È costato 10mila euro il biglietto di ritorno, dagli Stati Uniti in Italia, per una società con residenza legale a New York. La sesta sezione della Commissione tributaria regionale della Puglia, con la sentenza n. 72 del 6 giugno, ha accolto l’appello dell’ufficio delle Entrate di Bari 1 e ha condannato la società, attiva nel settore agroalimentare, al pagamento delle spese di giudizio per complessivi 10mila euro, oltre agli importi per sanzioni e maggiori imposte.
Il caso della lite era nato a seguito di una verifica generale condotta dal gruppo Verifiche speciali del Nucleo regionale di Polizia tributaria della Puglia. Gli accertatori avevano rinvenuto nella sede della società alcuni faldoni contenenti la documentazione amministrativa e contabile di una seconda società di proprietà dello stesso socio unico della ditta verificata. Tale società risultava risiedere legalmente negli Stati Uniti e intratteneva numerosi rapporti commerciali con la società italiana.
Le indagini avevano messo in evidenza la fittizietà della localizzazione statunitense e, sulla base del processo verbale di constatazione ricevuto, l’ufficio di Bari 1 aveva accertato sanzioni e maggiori imposte Irpeg, Ilor, Irap e Iva a carico della società americana, per un totale di 2.853.159 euro.
Il collegio di secondo grado ha ritenuto che esistesse la ragionevole e motivata certezza di quanto sostenuto dall’ufficio, vista anche la copiosa documentazione ritrovata dalla Guardia di finanza e le dichiarazioni rese dai dipendenti, clienti e fornitori della società. In particolare, il giudice ha svolto il suo ragionamento intorno agli aspetti amministrativo-contabili, commerciali, bancari e assicurativi emersi dalla verifica, per giungere a escludere anche l’esistenza di una stabile organizzazione della società in America. Sul punto, le motivazioni della sentenza richiamano il combinato disposto dei paragrafi 1, 2 e 4 dell’articolo 5 del modello Ocse, in base al quale l’esistenza di una stabile organizzazione presuppone un luogo fisso di esercizio dell’attività di impresa.

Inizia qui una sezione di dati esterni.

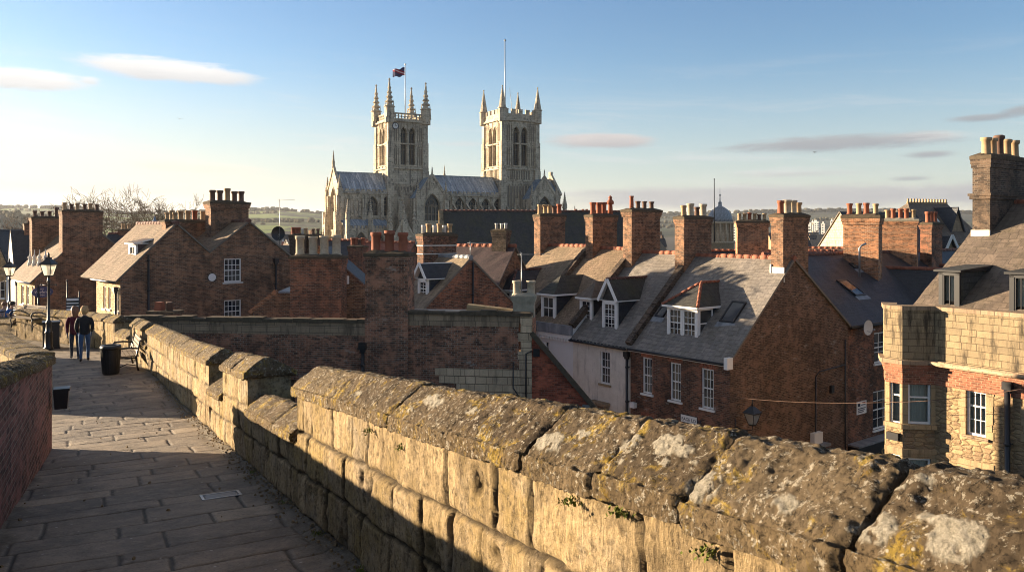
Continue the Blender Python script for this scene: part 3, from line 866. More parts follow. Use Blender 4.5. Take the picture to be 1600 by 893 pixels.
# ================================================================== BUILDINGS
class Bld:
    """a building standing on the street; all heights are given relative to the eye (z = 0)"""
    def __init__(s, name, label, cat, x, y, rot, L=5, D=8, zg=ZG, group=None):
        s.x, s.y, s.rot, s.L, s.D, s.zg = x, y, rot, L, D, zg
        s.ux = Vector((math.cos(rot), math.sin(rot))); s.uy = Vector((-math.sin(rot), math.cos(rot))); s.o2 = Vector((x, y))
        s.root = empty(name, (x, y, zg), rot, label, cat, group)
    def put(s, mb, name, mats, parent=None, label=None):
        return mb.build(name, mats, parent or s.root, -s.zg, label)
    # ---- faces: (a along, o outwards, z)
    def fn(s, face):
        L, D = s.L, s.D
        if face == 'front': return lambda a, o, z: Vector((a, -o, z))
        if face == 'back': return lambda a, o, z: Vector((a, D+o, z))
        if face == 'right': return lambda a, o, z: Vector((L+o, a, z))
        if face == 'left': return lambda a, o, z: Vector((-o, a, z))
        (px, py), (qx, qy) = face          # any vertical plane from p to q (outwards to the right-hand side of p->q)
        d = Vector((qx-px, qy-py)).normalized(); n = Vector((d.y, -d.x))
        return lambda a, o, z: Vector((px+d.x*a+n.x*o, py+d.y*a+n.y*o, z))
    def hit(s, face, px, py):
        f = s.fn(face); p = f(0, 0, 0); q = f(1, 0, 0)
        wp = s.o2+s.ux*p.x+s.uy*p.y; wd = s.ux*(q.x-p.x)+s.uy*(q.y-p.y)
        rx = (px-800)/F                       # x = rx*y
        # wp.x + a wd.x = rx (wp.y + a wd.y)
        a = (rx*wp.y-wp.x)/(wd.x-rx*wd.y)
        Y = wp.y+a*wd.y
        return a, -(py-H)/F*Y
    def op(s, face, x0, y0, x1, y1):
        """opening from photograph pixels: left/right columns, top/bottom rows (read at the left column)"""
        a0, zt = s.hit(face, x0, y0); a1, _ = s.hit(face, x1, y0); _, zb = s.hit(face, x0, y1)
        if a1 < a0: a0, a1 = a1, a0
        return (a0, zb, a1-a0, zt-zb)
    def loc2(s, px, Y):
        w = Vector(((px-800)/F*Y, Y))-s.o2
        return w.dot(s.ux), w.dot(s.uy)
    def plane_y(s, yl, px, py):
        return s.hit(((0, yl), (1, yl)), px, py)
    def roofhit(s, seg, px, py):
        (y0, z0), (y1, z1) = seg; m = (z1-z0)/(y1-y0)
        d2 = Vector(((px-800)/F, 1)); dz = -(py-H)/F
        oy = s.o2.dot(s.uy)
        t = (z0-m*(oy+y0))/(dz-m*d2.dot(s.uy))
        w = d2*t-s.o2
        return w.dot(s.ux), w.dot(s.uy), dz*t
    # ---- walls
    def walls(s, prof, mats, ops=None, skip=(), zb=None, name='wall', rev=.12, matidx=None):
        ops = ops or {}; mb = MB(); zb = s.zg if zb is None else zb; mi = matidx or {}
        ptop = {'front': [(0, prof[0][1]), (s.L, prof[0][1])], 'back': [(0, prof[-1][1]), (s.L, prof[-1][1])], 'left': prof, 'right': prof}
        for f in ('front', 'back', 'left', 'right'):
            if f in skip: continue
            wall_face(mb, s.fn(f), ptop[f], zb, ops.get(f, []), mi.get(f, 0), rev)
        s.wall = s.put(mb, name, mats)
        return s.wall
    def roof(s, prof, mat, ov=.12, eave=.25, t=.09, ridge='ridge', edge='edge', x0=None, x1=None, ridges=None, jit=.024, verge=None, name='roof', parent=None, back='same'):
        x0 = -ov if x0 is None else x0; x1 = s.L+ov if x1 is None else x1
        mb = MB()
        P = [Vector((0, y, z)) for y, z in prof]
        n = len(P)
        mats = [mat, edge]
        for i in range(n-1):
            a, b = P[i].copy(), P[i+1].copy()
            d = (b-a).normalized()
            if i == 0: a = a-d*eave
            if i == n-2: b = b+d*eave
            up = Vector((0, -d.z, d.y)) if d.y > 0 else Vector((0, d.z, -d.y))
            off = up*t
            c = [Vector((x0, a.y, a.z))+off, Vector((x1, a.y, a.z))+off, Vector((x1, b.y, b.z))+off, Vector((x0, b.y, b.z))+off]
            mb.slab(c, t, 0, 1, jit, seed=int(abs(s.x*7)))
        r = s.put(mb, name, mats, parent)
        if ridge:
            mb = MB()
            for i in range(1, n-1):
                if P[i].z > P[i-1].z and P[i].z > P[i+1].z:
                    k = max(2, int((x1-x0)/.42))
                    for j in range(k):
                        xa, xb = x0+(x1-x0)*j/k, x0+(x1-x0)*(j+1)/k
                        zz = P[i].z+t*.9+random.uniform(-.008, .008)
                        pts = [(xa, P[i].y, zz), (xb-.03, P[i].y, zz+.006)]
                        mb.tube(pts, .13, 8, 0)
                        mb.tube([(xb-.045, P[i].y, zz), (xb, P[i].y, zz)], .138, 8, 0)
            s.put(mb, 'ridge_tiles', ridge, r)
        if verge:
            mb = MB(); vm, xs, w, h = verge
            for x in xs:
                for i in range(n-1):
                    a, b = P[i], P[i+1]; d = (b-a).normalized(); up = Vector((0, -d.z, d.y))
                    k = max(2, int((b-a).length/.6))
                    for j in range(k):
                        p, q = a.lerp(b, j/k)+up*(t+h/2-.05), a.lerp(b, (j+1)/k-.006)+up*(t+h/2-.05)
                        mb.beam((x, p.y, p.z+random.uniform(-.012, .012)), (x, q.y, q.z), w, h+.1, 0, (1, 0, 0) if False else (0, 0, 1))
            s.put(mb, 'verge_coping', vm, r)
        s.rf = r
        return r

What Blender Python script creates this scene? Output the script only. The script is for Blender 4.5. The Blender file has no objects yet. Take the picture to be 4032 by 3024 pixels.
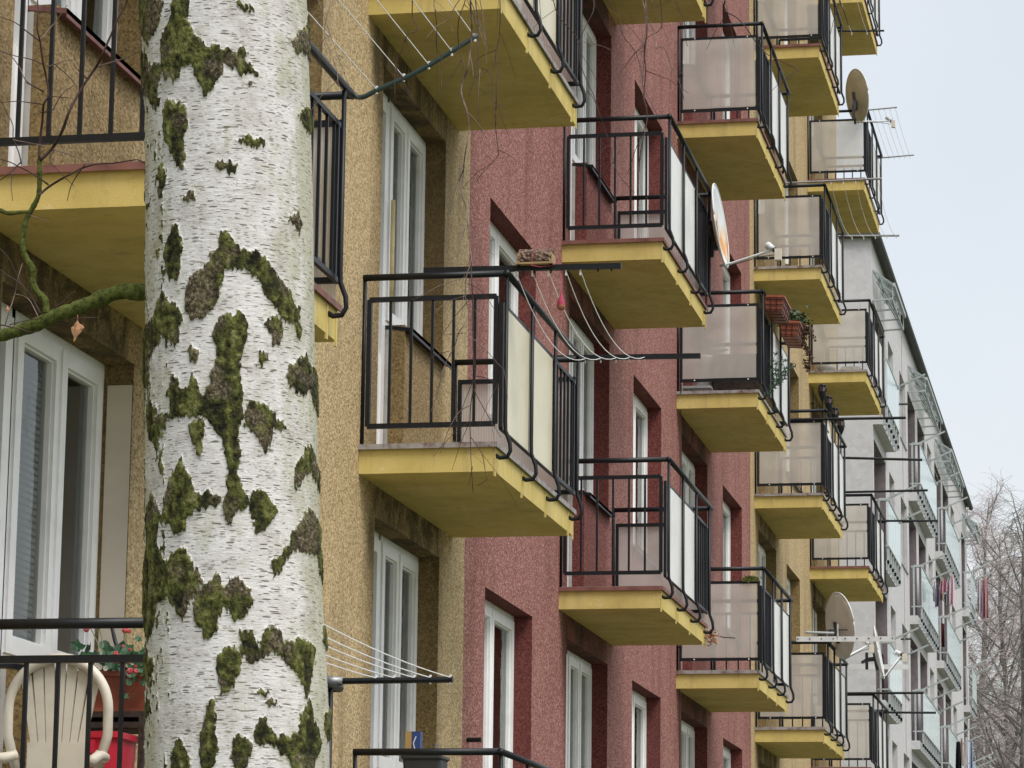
import bpy, math, random
import numpy as np
from mathutils import Vector
C = bpy.context.scene.collection
rnd = random.Random(7)
R = math.radians
# ---------------------------------------------------------------- camera, sky, sun, exposure
cd = bpy.data.cameras.new('camera'); cam = bpy.data.objects.new('camera', cd); C.objects.link(cam)
bpy.context.scene.camera = cam
cd.sensor_width = 36; cd.lens = 111.04; cd.clip_start = .1; cd.clip_end = 3000
yaw, pitch, roll = -.1956, .1913, .0121
fw = Vector((math.sin(yaw)*math.cos(pitch), math.cos(yaw)*math.cos(pitch), math.sin(pitch)))
rt = Vector((math.cos(yaw), -math.sin(yaw), 0)); up = rt.cross(fw)
r2 = rt*math.cos(roll)+up*math.sin(roll); u2 = -rt*math.sin(roll)+up*math.cos(roll)
from mathutils import Matrix
cam.matrix_world = Matrix(((r2.x,u2.x,-fw.x,4.4214),(r2.y,u2.y,-fw.y,0),(r2.z,u2.z,-fw.z,1.6),(0,0,0,1)))
sc = bpy.context.scene
sc.view_settings.view_transform = 'Standard'; sc.view_settings.look = 'None'
sc.view_settings.exposure = 0.5; sc.view_settings.gamma = 1
SUN_EL, SUN_AZ = R(56), R(132)
w = bpy.data.worlds.new('World'); sc.world = w; w.use_nodes = True
nt = w.node_tree; nt.nodes.clear()
sky = nt.nodes.new('ShaderNodeTexSky'); sky.sky_type = 'NISHITA'; sky.sun_disc = False
sky.sun_elevation = SUN_EL; sky.sun_rotation = SUN_AZ; sky.dust_density = 4
b1 = nt.nodes.new('ShaderNodeBackground'); b1.inputs[1].default_value = .05; nt.links.new(sky.outputs[0], b1.inputs[0])
b2 = nt.nodes.new('ShaderNodeBackground'); b2.inputs[1].default_value = .445
tc = nt.nodes.new('ShaderNodeTexCoord'); sep = nt.nodes.new('ShaderNodeSeparateXYZ'); nt.links.new(tc.outputs['Generated'], sep.inputs[0])
rp = nt.nodes.new('ShaderNodeValToRGB'); nt.links.new(sep.outputs[2], rp.inputs[0]); 
cn = nt.nodes.new('ShaderNodeTexNoise'); cn.inputs['Scale'].default_value = 5; cn.inputs['Detail'].default_value = 4; nt.links.new(tc.outputs['Generated'], cn.inputs['Vector'])
cr0 = nt.nodes.new('ShaderNodeValToRGB'); nt.links.new(cn.outputs['Fac'], cr0.inputs[0]); cr0.color_ramp.elements[0].position=.35; cr0.color_ramp.elements[0].color=(.945,.95,.955,1); cr0.color_ramp.elements[1].position=.65; cr0.color_ramp.elements[1].color=(1.02,1.015,1.0,1)
cm0 = nt.nodes.new('ShaderNodeMix'); cm0.data_type='RGBA'; cm0.blend_type='MULTIPLY'; cm0.inputs[0].default_value=1; nt.links.new(rp.outputs[0], cm0.inputs[6]); nt.links.new(cr0.outputs[0], cm0.inputs[7]); nt.links.new(cm0.outputs[2], b2.inputs[0])   # faint cloud tone
rp.color_ramp.elements.new(.5)
e = rp.color_ramp.elements; e[0].position = .05; e[0].color = (1.04,1.045,1.04,1); e[1].position = .38; e[1].color = (1.01,1.03,1.03,1)
e[2].position = 1; e[2].color = (2.4,2.42,2.5,1)                  # an overcast sky is brightest overhead
ad = nt.nodes.new('ShaderNodeAddShader'); wo = nt.nodes.new('ShaderNodeOutputWorld')
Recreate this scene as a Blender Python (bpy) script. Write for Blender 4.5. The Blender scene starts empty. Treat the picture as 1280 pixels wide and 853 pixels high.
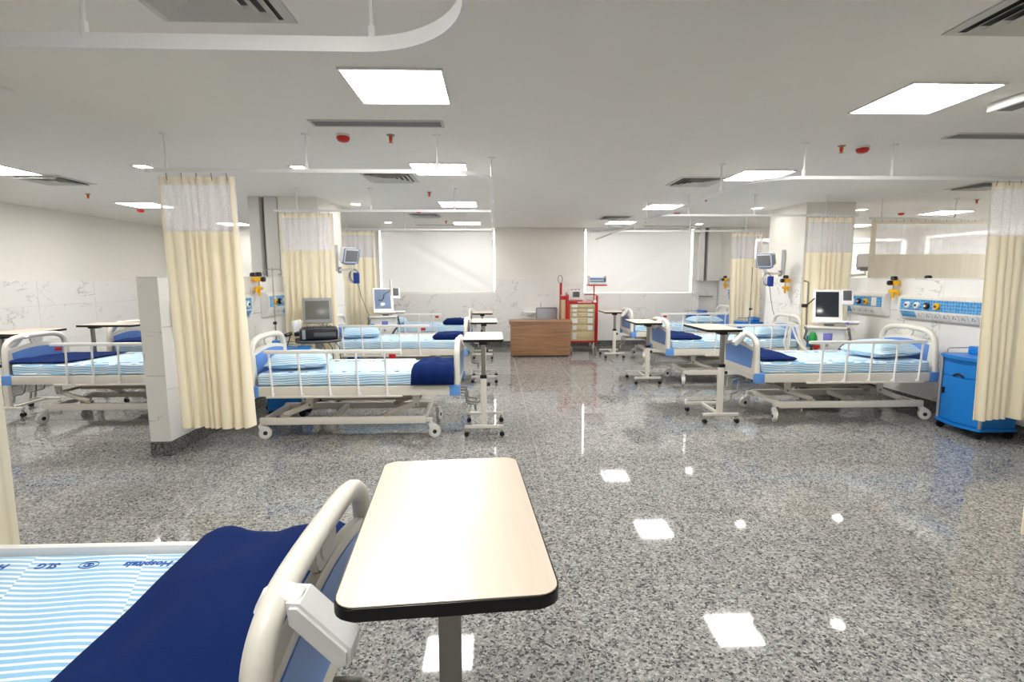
import bpy, bmesh, math, random
from mathutils import Vector, Matrix, noise
random.seed(7)
PI = math.pi
scene = bpy.context.scene
COL = scene.collection

# ------------------------------------------------------------------ camera
FPX = 647.25
PITCH, YAW, ROLL = 0.1228, 0.034, -0.0024
CAMZ = 1.70
def camera():
    cx, sx = math.cos(PITCH), math.sin(PITCH)
    cy, sy = math.cos(YAW), math.sin(YAW)
    cr, sr = math.cos(ROLL), math.sin(ROLL)
    Rx = Matrix(((1, 0, 0), (0, cx, -sx), (0, sx, cx)))
    Ry = Matrix(((cy, 0, -sy), (0, 1, 0), (sy, 0, cy)))
    Rz = Matrix(((cr, -sr, 0), (sr, cr, 0), (0, 0, 1)))
    R = Rz @ Rx @ Ry                     # rows: right, down, forward in (x, down, depth)
    w = lambda v: Vector((v[0], v[2], -v[1]))
    right, up, back = w(R[0]), -w(R[1]), -w(R[2])
    M = Matrix((right, up, back)).transposed().to_4x4()
    M.translation = (0, 0, CAMZ)
    cd = bpy.data.cameras.new('camera'); co = bpy.data.objects.new('camera', cd)
    COL.objects.link(co); co.matrix_world = M
    cd.sensor_width = 36; cd.lens = FPX / 1280 * 36; cd.clip_start = 0.05
    scene.camera = co
camera()

# ------------------------------------------------------------------ world, exposure
W = bpy.data.worlds.new('daylight'); scene.world = W; W.use_nodes = True
bgn = W.node_tree.nodes['Background']
bgn.inputs[0].default_value = (1.0, 0.985, 0.96, 1); bgn.inputs[1].default_value = 6.0
vs = scene.view_settings
vs.view_transform = 'Standard'; vs.look = 'None'; vs.gamma = 1; vs.use_curve_mapping = False
vs.exposure = 1.38
PANEL_STRENGTH = 20.0
DOWNLIGHT_STRENGTH = 30.0

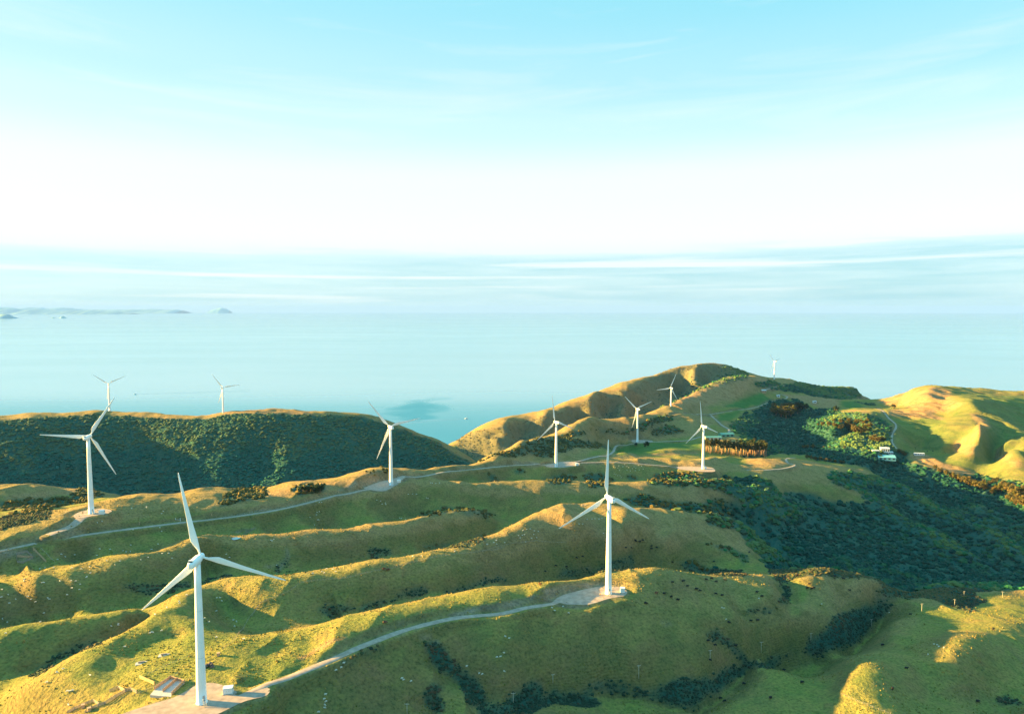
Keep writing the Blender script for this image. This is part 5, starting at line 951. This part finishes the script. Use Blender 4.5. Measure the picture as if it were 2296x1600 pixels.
wire_fence(8, [(780,1388),(860,1420),(950,1458),(1050,1495),(1130,1525),(1220,1560)], 'wire fence over the lowest sunlit knoll at the bottom right', 3)
wire_fence(5, [(350,185),(410,240),(470,298)], 'low pale fence right of the old stock yards by the far road', 3, dmin=430, post=.14)
def board_fence(name, c, L, h, label, cat, mat, boards=3, step=2.5, dmin=200):
    P = hits(cc(c, L), dmin)
    if len(P) < 2: return
    root = empty(name, P[0]); tag(root, label, cat); o0 = P[0]; pm = None
    for a, b in zip(P, P[1:]):
        L_ = (b - a).length; n = max(1, int(L_ / step)); ang = math.atan2(b.y - a.y, b.x - a.x)
        for k in range(n + 1):
            p = ground_z(a.lerp(b, k / n)) - o0
            if pm is None: bm = bmesh.new(); bm_box(bm, (0, 0, h * .5 - .1), (.2, .2, h + .3)); pm = q = obj("post", bm, mat, root)
            else: q = pm.copy(); link(q); q.parent = root
            q.location = p; q.rotation_euler = (0, 0, ang)
        for j in range(boards):
            z = h * (.18 + .74 * j / max(boards - 1, 1)); bm = bmesh.new(); A = ground_z(a) - o0; B = ground_z(b) - o0; m_ = (A + B) * .5; d = B - A
            M = Matrix.Translation(m_ + Vector((0, 0, z))) @ d.to_track_quat('X', 'Z').to_matrix().to_4x4(); bm_box(bm, (0, -.11, 0), (d.length, .05, h / boards * .72), M=M); obj("rail", bm, mat, root)
board_fence("board_fence", 5, [(1198,1292),(1322,1348)], 1.7, 'sunlit board fence wing leading to the loading pen', 'fence', M_plank)
board_fence("stock_race", 5, [(940,1412),(1012,1378),(1072,1410)], 1.5, 'small grey timber pen at the upper end of the stock race', 'stock yard', M_greyplank)
board_fence("stock_race", 5, [(900,1515),(990,1460),(1078,1408),(1118,1395),(1172,1420)], 1.6, 'long grey timber stock race left of the loading pen', 'stock yard', M_greyplank)
board_fence("stock_race", 5, [(580,1592),(700,1532),(800,1494),(848,1520)], 1.4, 'lower timber stock race with a sunlit end panel, near the bottom edge', 'stock yard', M_greyplank)
board_fence("stock_race", 5, [(728,1592),(790,1555),(896,1515)], 1.4, 'timber rail fence between the two stock races at the bottom', 'stock yard', M_greyplank)
board_fence("board_fence", 5, [(285,190),(340,245),(396,300)], 2.0, 'tall pale board wall on the right of the old stock yards', 'fence', M_plank, 4, 3, 430)
board_fence("stock_pen", 5, [(140,238),(150,304),(198,308),(284,268),(232,215),(140,238)], 1.7, 'old timber stock pen beside the far road fork', 'stock yard', M_greyplank, 3, 3, 430)
board_fence("stock_pen", 5, [(150,255),(200,258),(285,262)], 1.6, 'inner rail wall dividing the old stock yards', 'stock yard', M_plank, 3, 3, 430)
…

Gli indizi per affermare il requisito consistono nella presenza in un determinato luogo di una sede di affari (locali, ma anche – in taluni casi – attrezzature, macchinari o installazioni utilizzate per l’attività), dotata di un certo grado di permanenza, per mezzo della quale si svolga l’attività.
La società americana, in proposito, aveva offerto come prova un recapito fisico e un numero di telefono. Il primo era risultato corrispondere a un magazzino di New York al quale la società versava un canone di affitto per la locazione di pedane utilizzate per lo stoccaggio della merce, in attesa della successiva vendita. Il telefono, invece, squillava in uno studio di consulenza e rappresentanza fiscale sempre a New York. Troppo poco, ha ritenuto il giudice, per configurare una sede di direzione o un ufficio, anche solo formalmente e in linea astratta.
A conferma della tesi, inoltre, l’ufficio di Bari 1 aveva sostenuto che ogni singolo aspetto della complessiva gestione d’azienda veniva curato, diretto ed eseguito in Italia. Tra gli elementi di fatto citati c’erano la compilazione delle fatture originali emesse dalla società, la ricezione e la conservazione della documentazione amministrativo-contabile in originale, nonché la rendicontazione analitica costante della situazione patrimoniale ed economica operate dagli uffici pugliesi della società italiana dalla quale era partita l’indagine.
I dipendenti di quest’ultima, peraltro, non avevano saputo indicare alcuna persona impegnata presso la società americana, con la quale pure intrattenevano una rilevante attività commerciale. I clienti e i fornitori, inoltre, avevano indicato quali unici interlocutori il socio proprietario delle due società e i suoi collaboratori residenti in Puglia, che sovrintendevano alle operazioni di vendita, acquisto, trasporto, pagamento. Anche le comunicazioni via fax, formalmente provenienti dalla società americana, partivano da un fax di madrelingua italiana, intestato alla società italiana con residenza in Puglia. L’unico soggetto attivo negli Stati Uniti risultava essere un agente di commercio, compreso nella compagine societaria newyorkese.